* [EXERCISE AIM]: The lines from the top of the material below through the line containing "mb.build('counterweight', M['yellow'], EX, ang=40)" are to be printed exactly, with pictures omitted.

* [GIVEN MATERIAL]:
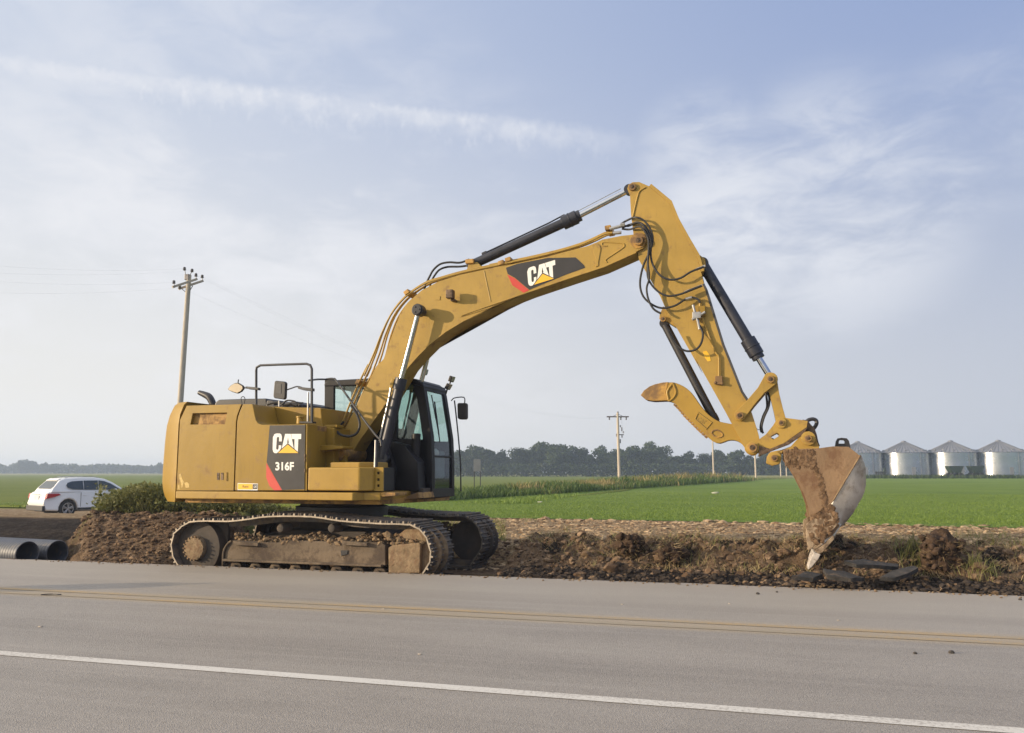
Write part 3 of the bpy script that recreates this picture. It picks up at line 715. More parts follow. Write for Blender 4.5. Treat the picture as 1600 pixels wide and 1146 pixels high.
cm = MB(); cm.box((0.1, 0, .33), (1.7, 1.9, .42)); cm.box((-.9, 0, .3), (.5, 1.9, .3)); cm.box((1.1, 0, .3), (.5, 1.9, .3))
cm.build('car_body', M['track_dark'], EX, bevel=.03)
MB().cyl((L(Z2(330, 1060)[0], 0)[0], 0, .5), (L(Z2(330, 1060)[0], 0)[0], 0, 1.08), .72, n=48).build('slew_ring', M['track_dark'], EX)
MB().lathe([(.7, .72), (.8, .74), (.8, .9), (.7, .92)], (L(Z2(330, 1060)[0], 0)[0], 0, 0), 48).build('slew_bearing', M['black'], EX)

# ---- upper body
YB = -1.38
# counterweight: lofted from its rear outline
cw_l = Z1(206, 383, 186, 405, 168, 435, 150, 470, 127, 540, 113, 640, 103, 750, 95, 850, 92, 930, 100, 985, 116, 1030, 150, 1063)
sx = lambda v: 240 + (235 - (v - 385) / (490 - 385) * 45 if v < 490 else 190 - (v - 490) / 510 * 24) / 4.583
mb = MB(); rings = []
for (px, py) in cw_l:
    xr, z_ = L((px, py), -.75); xr += .115; v = (py - 550) * 4.583
    xs = L((sx(v), py), YB)[0] - .012
    inset = .05 if v < 390 else 0.0
    ring = []
    for k in range(25):
        u = -1 + 2 * k / 24; yb = u * (1.40 - inset)
        a = abs(u); g = 0 if a < .55 else 1 - sqrt(max(0, 1 - ((a - .55) / .45) ** 2))
        x = xr + .03 * a * a + (xs - xr - .03) * min(1, g)
        ring.append((x, yb, z_))
    ring += [(xs, 1.2, z_), (xs, -1.2, z_)]
    rings.append(mb.addv(ring))
for a, b2 in zip(rings, rings[1:]):
    n = len(a)
    for k in range(n): mb.face((a[k], a[(k + 1) % n], b2[(k + 1) % n], b2[k]))
mb.face(rings[0]); mb.face(rings[-1][::-1])
mb.build('counterweight', M['yellow'], EX, ang=40)

core = LL(Z1(222, 400, 660, 392, 680, 500, 720, 560, 1075, 560, 1070, 998, 168, 998, 195, 500), YB)
MB().prism(core, YB + .06, YB + .62).build('engine_bay', M['black'], EX)  # black core paints in the shade of the gaps between doors
vent = LL(Z1(285, 440, 532, 435, 515, 520, 268, 522), YB)
rd = LL(Z1(243, 387, 632, 376, 612, 430, 601, 462, 594, 505, 577, 993, 170, 993, 195, 490), YB)
mb = MB().prism(rd, YB - .02, YB + .055, holes=[vent]); rear_door = mb.build('rear_side_door', M['yellow'], EX, ang=30)
MB().prism(vent, YB + .044, YB + .054).build('vent_recess', M['yellow_dirty'], rear_door)
fd = LL(Z1(645, 376, 712, 375, 719, 400, 728, 450, 738, 490, 752, 512, 778, 523, 1088, 520, 1093, 524, 1087, 993, 586, 993, 603, 506, 611, 465, 622, 432), YB)
front_door = MB().prism(fd, YB - .02, -.76).build('front_side_door', M['yellow'], EX, bevel=.008)
mb = MB()
for u in (470, 498): mb.prism(LL(Z1(u - 10, 866, u + 8, 866, u + 8, 918, u - 10, 918), YB), YB - .026, YB - .018)
mb.build('door_latch', M['pin'], rear_door, bevel=.004)
mb = MB().tube([V(L(p, YB - .03), YB - .03) for p in Z1(523, 862, 523, 925)], .006, 6); mb.build('latch_handle', M['yellow_dirty'], rear_door)
sc1 = mat('paint_scuff', (0.52, 0.36, 0.10), 0.5, 0, 0.3, 30)
for q_ in (Z1(186, 880, 200, 872, 208, 905, 222, 930, 214, 968, 206, 975, 204, 940, 192, 912), Z1(226, 938, 244, 932, 262, 948, 258, 972, 236, 974), Z1(182, 955, 190, 950, 192, 985, 184, 985)):
    MB().prism(LL(q_, YB), YB - .0215, YB - .0202).build('paint_scuff', sc1, rear_door, smooth=False)
# right end plate edge of the side door and hinges
mb = MB().prism(LL(Z1(1095, 520, 1103, 520, 1098, 993, 1090, 993), YB), YB - .012, YB + .3); mb.build('door_frame', M['yellow'], EX)
for v in (745, 775, 850): MB().box(V(L(Z1(1088, v)[0], YB), YB - .02), (.018, .02, .05)).build('door_hinge', M['pin'], EX)
# centre hood
hood = LL(Z1(236, 396, 720, 386, 800, 390, 1000, 398, 1205, 402, 1218, 540, 1300, 545, 1300, 1000, 236, 1000), -.72)
MB().prism(hood, -.75, 1.36).build('engine_hood', M['yellow'], EX, bevel=.02)
fl = LL(Z1(700, 540, 1085, 540, 1085, 556, 700, 556), YB)
MB().prism(LL(Z1(735, 523, 1095, 522, 1095, 560, 735, 560), YB), YB + .012, -.74).build('walkway_deck', M['yellow_dirty'], EX, bevel=.01)
# dark hood top with lids and pipes
mb = MB().prism(LL(Z1(432, 392, 440, 360, 462, 342, 640, 336, 808, 333, 815, 392), -.45), -.45, .95); mb.build('hood_lid', M['black'], EX, bevel=.03)
mb = MB().prism(LL(Z1(800, 400, 812, 345, 860, 348, 868, 400), -.5), -.5, .6); mb.prism(LL(Z1(925, 402, 940, 362, 1010, 352, 1050, 372, 1062, 402), -.5), -.5, .5)
mb.prism(LL(Z1(866, 402, 870, 372, 930, 368, 930, 402), -.45), -.45, .5); mb.build('hood_rear_lid', M['black'], EX, bevel=.02)
hose('engine_pipe', Z1(815, 378, 850, 366, 900, 362, 940, 378, 985, 372, 1030, 382), -.62, .022, M['rubber'])
hose('engine_pipe', Z1(850, 392, 910, 382, 950, 350, 1000, 352, 1030, 365, 1070, 366), -.64, .014, M['grey_tube'])
hose('coolant_bottle_hook', Z1(633, 372, 626, 335, 640, 320, 654, 335, 648, 372), -1.0, .007, M['grey_tube'])
MB().cyl(V(L(Z1(898, 350)[0], -.74), -.74), V(L(Z1(898, 392)[0], -.74), -.74), .012).build('marker_stake', M['decal_white'], EX)
fc = MB(); c_ = L(Z1(1047, 516)[0], -1.1); fc.cyl((c_[0], -1.1, c_[1]), (c_[0], -1.1, c_[1] + .10), .055, n=20); fc.cyl((c_[0], -1.1, c_[1] + .10), (c_[0], -1.1, c_[1] + .125), .064, n=20)
fc.build('fuel_cap', M['yellow_bright'], EX, bevel=.005)
# exhaust stack, flared and cut off at an angle
ex = crom([V(L(p, .15), .15) for p in Z1(428, 385, 415, 352, 395, 322, 362, 305, 325, 291)], 5)
mb = MB().tube(ex, lambda t: .062 + .016 * sin(t * 3.1) - .02 * t, 14, 0); mb.build('exhaust_pipe', M['black'], EX)
# deck skirt all round
x_r = L(Z1(158, 1000)[0], -1.45)[0]; x_f1 = L(Z2(402, 968)[0], -1.45)[0]; x_f2 = L(Z2(474, 968)[0], -1.30)[0]
zt, zbm = L(Z1(700, 1002)[0], -1.45)[1], L(Z1(700, 1058)[0], -1.45)[1]
plan = [(x_r, -1.45), (x_f1, -1.45), (x_f2, -1.26), (x_f2 + .25, -1.2), (x_f2 + .25, 1.3), (x_f1, 1.45), (x_r, 1.45)]
MB().vprism(plan, zbm, zt).build('deck_skirt', M['yellow_bright'], EX, bevel=.018)
MB().vprism([(x_r + .1, -1.33), (x_f2 + .2, -1.1), (x_f2 + .5, 1.1), (x_r + .1, 1.33)], zbm - .07, zbm + .01).build('underframe', M['yellow_dirty'], EX, bevel=.01)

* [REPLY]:
Write part 3 of the bpy script that recreates this picture. It picks up at line 715. More parts follow. Write for Blender 4.5. Treat the picture as 1600 pixels wide and 1146 pixels high.
cm = MB(); cm.box((0.1, 0, .33), (1.7, 1.9, .42)); cm.box((-.9, 0, .3), (.5, 1.9, .3)); cm.box((1.1, 0, .3), (.5, 1.9, .3))
cm.build('car_body', M['track_dark'], EX, bevel=.03)
MB().cyl((L(Z2(330, 1060)[0], 0)[0], 0, .5), (L(Z2(330, 1060)[0], 0)[0], 0, 1.08), .72, n=48).build('slew_ring', M['track_dark'], EX)
MB().lathe([(.7, .72), (.8, .74), (.8, .9), (.7, .92)], (L(Z2(330, 1060)[0], 0)[0], 0, 0), 48).build('slew_bearing', M['black'], EX)

# ---- upper body
YB = -1.38
# counterweight: lofted from its rear outline
cw_l = Z1(206, 383, 186, 405, 168, 435, 150, 470, 127, 540, 113, 640, 103, 750, 95, 850, 92, 930, 100, 985, 116, 1030, 150, 1063)
sx = lambda v: 240 + (235 - (v - 385) / (490 - 385) * 45 if v < 490 else 190 - (v - 490) / 510 * 24) / 4.583
mb = MB(); rings = []
for (px, py) in cw_l:
    xr, z_ = L((px, py), -.75); xr += .115; v = (py - 550) * 4.583
    xs = L((sx(v), py), YB)[0] - .012
    inset = .05 if v < 390 else 0.0
    ring = []
    for k in range(25):
        u = -1 + 2 * k / 24; yb = u * (1.40 - inset)
        a = abs(u); g = 0 if a < .55 else 1 - sqrt(max(0, 1 - ((a - .55) / .45) ** 2))
        x = xr + .03 * a * a + (xs - xr - .03) * min(1, g)
        ring.append((x, yb, z_))
    ring += [(xs, 1.2, z_), (xs, -1.2, z_)]
    rings.append(mb.addv(ring))
for a, b2 in zip(rings, rings[1:]):
    n = len(a)
    for k in range(n): mb.face((a[k], a[(k + 1) % n], b2[(k + 1) % n], b2[k]))
mb.face(rings[0]); mb.face(rings[-1][::-1])
mb.build('counterweight', M['yellow'], EX, ang=40)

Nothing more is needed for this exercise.